Ce délire burlesque sonne comme un inventaire du scandale.
Car en 1933, le pays vit au rythme des affaires : malversations financières, pots-de-vin, trafics d’influence, ruine des petits épargnants.
La corruption, loin de scandaliser, est devenue un sport national.
Bénard ne propose pas de la moraliser : il préfère en rire — jusqu’à l’écœurement.
L’avachissement général
Le tableau s’élargit encore : dans la police, l’industrie, l’agriculture, tout fonctionne à rebours.
Les policiers, dit-il, se contentent de “se photographier en train de ne pas trouver le coupable.”
Les agriculteurs sont payés “à ne pas produire de blé.”
Les industriels profitent de l’État, qu’ils accusent ensuite de “dirigisme”.

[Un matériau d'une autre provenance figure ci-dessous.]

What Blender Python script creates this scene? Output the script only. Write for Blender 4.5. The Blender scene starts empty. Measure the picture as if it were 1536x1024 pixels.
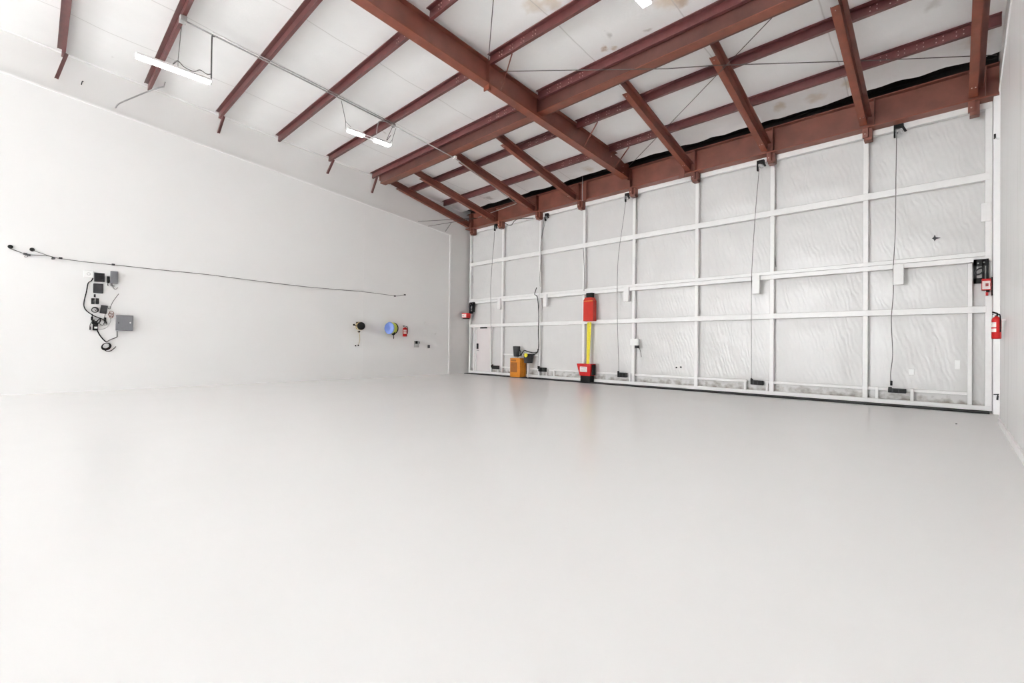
import bpy, bmesh, math, random
from mathutils import Vector, Matrix, noise
random.seed(7)
scene = bpy.context.scene
COL = scene.collection
V = Vector

# ------------------------------------------------------------------ camera
F_PX, YAW, PIT, ROL = 690.05, math.radians(43.7546), math.radians(.50446), math.radians(.64088)
CAM = V((0, 0, 1.17))
_cy, _sy = math.cos(YAW), math.sin(YAW)
FW = V((-_sy*math.cos(PIT), _cy*math.cos(PIT), math.sin(PIT)))
_r = V((_cy, _sy, 0)); _u = _r.cross(FW)
RT = _r*math.cos(ROL) + _u*math.sin(ROL)
UP = _u*math.cos(ROL) - _r*math.sin(ROL)

def on(px, py, axis, val):
    """the point of the plane (axis = val) seen at a place of the photograph"""
    d = FW*F_PX + RT*(px-768) + UP*(512-py)
    return CAM + d*((val-CAM[axis])/d[axis])

XL = -14.48        # face of the left wall's lining
XR = .55           # face of the right wall's lining
YD = 12.51         # inner face of the hangar door frame
SL = .0865         # roof slope
def roof(y): return 7.72 - SL*(y-.31)
def W(px, py, off=.0): return on(px, py, 0, XL+off)
def D(px, py, y=YD): return on(px, py, 1, y)

# ------------------------------------------------------------------ materials
def mat(name, col, rough=.6, metal=0., spec=.5, var=0., vscale=3., bump=0., bscale=20., emit=None, coat=0., stretch=(1, 1, 1)):
    m = bpy.data.materials.new(name); m.use_nodes = True
    nt = m.node_tree; b = nt.nodes['Principled BSDF']
    b.inputs['Base Color'].default_value = (*col, 1)
    b.inputs['Roughness'].default_value = rough
    b.inputs['Metallic'].default_value = metal
    b.inputs['Specular IOR Level'].default_value = spec
    b.inputs['Coat Weight'].default_value = coat
    tc = nt.nodes.new('ShaderNodeTexCoord'); mp = nt.nodes.new('ShaderNodeMapping')
    mp.inputs['Scale'].default_value = stretch
    geo = nt.nodes.new('ShaderNodeNewGeometry')
    nt.links.new(geo.outputs['Position'], mp.inputs['Vector'])
    if var:
        n = nt.nodes.new('ShaderNodeTexNoise'); n.inputs['Scale'].default_value = vscale; n.inputs['Detail'].default_value = 6
        nt.links.new(mp.outputs[0], n.inputs['Vector'])
        r = nt.nodes.new('ShaderNodeValToRGB')
        r.color_ramp.elements[0].position = .3; r.color_ramp.elements[1].position = .7
        r.color_ramp.elements[0].color = (*[c*(1-var) for c in col], 1)
        r.color_ramp.elements[1].color = (*[min(1, c*(1+var)) for c in col], 1)
        nt.links.new(n.outputs['Fac'], r.inputs['Fac']); nt.links.new(r.outputs[0], b.inputs['Base Color'])
    if bump:
        n2 = nt.nodes.new('ShaderNodeTexNoise'); n2.inputs['Scale'].default_value = bscale; n2.inputs['Detail'].default_value = 4
        nt.links.new(mp.outputs[0], n2.inputs['Vector'])
        bp = nt.nodes.new('ShaderNodeBump'); bp.inputs['Strength'].default_value = bump; bp.inputs['Distance'].default_value = .02
        nt.links.new(n2.outputs['Fac'], bp.inputs['Height']); nt.links.new(bp.outputs[0], b.inputs['Normal'])
    if emit:
        b.inputs['Emission Color'].default_value = (*emit[0], 1); b.inputs['Emission Strength'].default_value = emit[1]
    return m

def blobs(m, spots):
    """stains: soft noisy patches (x, y, z, radius, colour, strength) laid over a material's base colour"""
    nt = m.node_tree; b = nt.nodes['Principled BSDF']
    geo = nt.nodes.new('ShaderNodeNewGeometry')
    wn = nt.nodes.new('ShaderNodeTexNoise'); wn.inputs['Scale'].default_value = 5; wn.inputs['Detail'].default_value = 5
    nt.links.new(geo.outputs['Position'], wn.inputs['Vector'])
    mx = nt.nodes.new('ShaderNodeVectorMath'); mx.operation = 'MULTIPLY_ADD'
    nt.links.new(wn.outputs['Color'], mx.inputs[0]); mx.inputs[1].default_value = (.35, .35, .35); mx.inputs[2].default_value = (-.175, -.175, -.175)
    ad = nt.nodes.new('ShaderNodeVectorMath'); ad.operation = 'ADD'
    nt.links.new(geo.outputs['Position'], ad.inputs[0]); nt.links.new(mx.outputs[0], ad.inputs[1])
    lk = b.inputs['Base Color'].links
    cur = lk[0].from_socket if lk else None
    for (x, y, z, r, c, s) in spots:
        ds = nt.nodes.new('ShaderNodeVectorMath'); ds.operation = 'DISTANCE'
        nt.links.new(ad.outputs[0], ds.inputs[0]); ds.inputs[1].default_value = (x, y, z)
        mr = nt.nodes.new('ShaderNodeMapRange'); mr.interpolation_type = 'SMOOTHSTEP'
        mr.inputs['From Min'].default_value = r; mr.inputs['From Max'].default_value = r*.2
        mr.inputs['To Min'].default_value = 0; mr.inputs['To Max'].default_value = s
        nt.links.new(ds.outputs['Value'], mr.inputs['Value'])
        mi = nt.nodes.new('ShaderNodeMixRGB'); mi.inputs['Color2'].default_value = (*c, 1)
        if cur: nt.links.new(cur, mi.inputs['Color1'])
        else: mi.inputs['Color1'].default_value = b.inputs['Base Color'].default_value
        nt.links.new(mr.outputs[0], mi.inputs['Fac']); cur = mi.outputs[0]
    nt.links.new(cur, b.inputs['Base Color'])

def streak_wall(name, col, dark, amount):
    """glossy white liner sheets: faint vertical streaks"""
    m = mat(name, col, .34, var=.012, vscale=1.2)
    nt = m.node_tree; b = nt.nodes['Principled BSDF']
    geo = nt.nodes.new('ShaderNodeNewGeometry'); mp = nt.nodes.new('ShaderNodeMapping'); mp.inputs['Scale'].default_value = (4, 6, .35)
    n = nt.nodes.new('ShaderNodeTexNoise'); n.inputs['Scale'].default_value = 1.6; n.inputs['Detail'].default_value = 7
    r = nt.nodes.new('ShaderNodeValToRGB'); r.color_ramp.elements[0].position = .52; r.color_ramp.elements[1].position = .78
    r.color_ramp.elements[0].color = (0, 0, 0, 1); r.color_ramp.elements[1].color = (amount, amount, amount, 1)
    mi = nt.nodes.new('ShaderNodeMixRGB'); mi.inputs['Color2'].default_value = (*dark, 1)
    src = b.inputs['Base Color'].links[0].from_socket
    nt.links.new(geo.outputs['Position'], mp.inputs[0]); nt.links.new(mp.outputs[0], n.inputs['Vector'])
    nt.links.new(n.outputs['Fac'], r.inputs[0]); nt.links.new(r.outputs[0], mi.inputs['Fac'])
    nt.links.new(src, mi.inputs['Color1']); nt.links.new(mi.outputs[0], b.inputs['Base Color'])
    bp = nt.nodes.new('ShaderNodeBump'); bp.inputs['Strength'].default_value = .12; bp.inputs['Distance'].default_value = .01
    nt.links.new(n.outputs['Fac'], bp.inputs['Height']); nt.links.new(bp.outputs[0], b.inputs['Normal'])
    return m

def vinyl(name, col, rough, bump, dirt=None):
    """white plastic-faced insulation: crinkled, a little shiny"""
    m = mat(name, col, rough, var=.02, vscale=1.5)
    nt = m.node_tree; b = nt.nodes['Principled BSDF']
    geo = nt.nodes.new('ShaderNodeNewGeometry')
    mp = nt.nodes.new('ShaderNodeMapping'); mp.inputs['Scale'].default_value = (5, 5, .7)
    n = nt.nodes.new('ShaderNodeTexNoise'); n.inputs['Scale'].default_value = 2.2; n.inputs['Detail'].default_value = 5; n.inputs['Distortion'].default_value = 1.2
    n2 = nt.nodes.new('ShaderNodeTexNoise'); n2.inputs['Scale'].default_value = 3.; n2.inputs['Detail'].default_value = 3
    nt.links.new(geo.outputs['Position'], mp.inputs[0]); nt.links.new(mp.outputs[0], n.inputs['Vector'])
    nt.links.new(geo.outputs['Position'], n2.inputs['Vector'])
    w = nt.nodes.new('ShaderNodeTexWave'); w.inputs['Scale'].default_value = 3.5; w.inputs['Distortion'].default_value = 9; w.inputs['Detail'].default_value = 3
    mpw = nt.nodes.new('ShaderNodeMapping'); mpw.inputs['Scale'].default_value = (1.2, 1.2, .5); mpw.inputs['Rotation'].default_value = (0, .6, 0)
    nt.links.new(geo.outputs['Position'], mpw.inputs[0]); nt.links.new(mpw.outputs[0], w.inputs['Vector'])
    a = nt.nodes.new('ShaderNodeMath'); a.operation = 'MULTIPLY'; nt.links.new(w.outputs['Fac'], a.inputs[0]); nt.links.new(n2.outputs['Fac'], a.inputs[1])
    s = nt.nodes.new('ShaderNodeMath'); s.operation = 'ADD'; nt.links.new(a.outputs[0], s.inputs[0]); nt.links.new(n.outputs['Fac'], s.inputs[1])
    bp = nt.nodes.new('ShaderNodeBump'); bp.inputs['Strength'].default_value = bump; bp.inputs['Distance'].default_value = .03
    nt.links.new(s.outputs[0], bp.inputs['Height']); nt.links.new(bp.outputs[0], b.inputs['Normal'])
    if dirt:   # grime that has collected along the foot of the door
        sep = nt.nodes.new('ShaderNodeSeparateXYZ'); nt.links.new(geo.outputs['Position'], sep.inputs[0])
        dn = nt.nodes.new('ShaderNodeTexNoise'); dn.inputs['Scale'].default_value = 6; dn.inputs['Detail'].default_value = 8
        nt.links.new(geo.outputs['Position'], dn.inputs['Vector'])
        mr = nt.nodes.new('ShaderNodeMapRange'); mr.inputs['From Min'].default_value = .38; mr.inputs['From Max'].default_value = .1
        mr.inputs['To Min'].default_value = -.25; mr.inputs['To Max'].default_value = .2
        nt.links.new(sep.outputs['Z'], mr.inputs['Value'])
        sm = nt.nodes.new('ShaderNodeMath'); sm.operation = 'ADD'; nt.links.new(mr.outputs[0], sm.inputs[0]); nt.links.new(dn.outputs['Fac'], sm.inputs[1])
        rp = nt.nodes.new('ShaderNodeValToRGB'); rp.color_ramp.elements[0].position = .47; rp.color_ramp.elements[1].position = .75
        rp.color_ramp.elements[0].color = (0, 0, 0, 1); rp.color_ramp.elements[1].color = (.85, .85, .85, 1)
        nt.links.new(sm.outputs[0], rp.inputs[0])
        mi = nt.nodes.new('ShaderNodeMixRGB'); mi.inputs['Color2'].default_value = (*dirt, 1)
        src = b.inputs['Base Color'].links[0].from_socket
        nt.links.new(rp.outputs[0], mi.inputs['Fac']); nt.links.new(src, mi.inputs['Color1']); nt.links.new(mi.outputs[0], b.inputs['Base Color'])
    return m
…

Et au sommet, tout le monde se congratule, “se foutant de tout.”
Le dernier paragraphe clôt cette symphonie de cynisme :
“Ainsi se trouverait établi un régime doux à vivre, où la liberté serait la licence, où le vicieux distribuerait des prix de vertu, où la justice serait tempérée de non-lieu.”
C’est un portrait sans pitié de la France de 1933, un pays épuisé, où la lâcheté collective se confond avec la sagesse, et où la corruption remplace la conviction.
“Vive l’avachi” : l’humour comme baromètre moral
Sous ses airs de comédie, le texte de Bénard est d’une noirceur totale.
C’est une satire de la mollesse civique — mais aussi un avertissement :
un peuple qui tolère tout, qui s’arrange de tout, devient le terrain parfait pour ceux qui rêvent d’ordre et de botte.
En 1933, Le Canard comprend avant beaucoup d’autres que le fascisme naît moins du fanatisme que de la fatigue des démocraties.
Bénard n’oppose pas la force à la force : il oppose le rire au désespoir.
Et s’il s’écrie “Vive l’avachi !”, c’est parce qu’il sait qu’entre le cynisme et la tyrannie, il faut encore choisir l’ironie.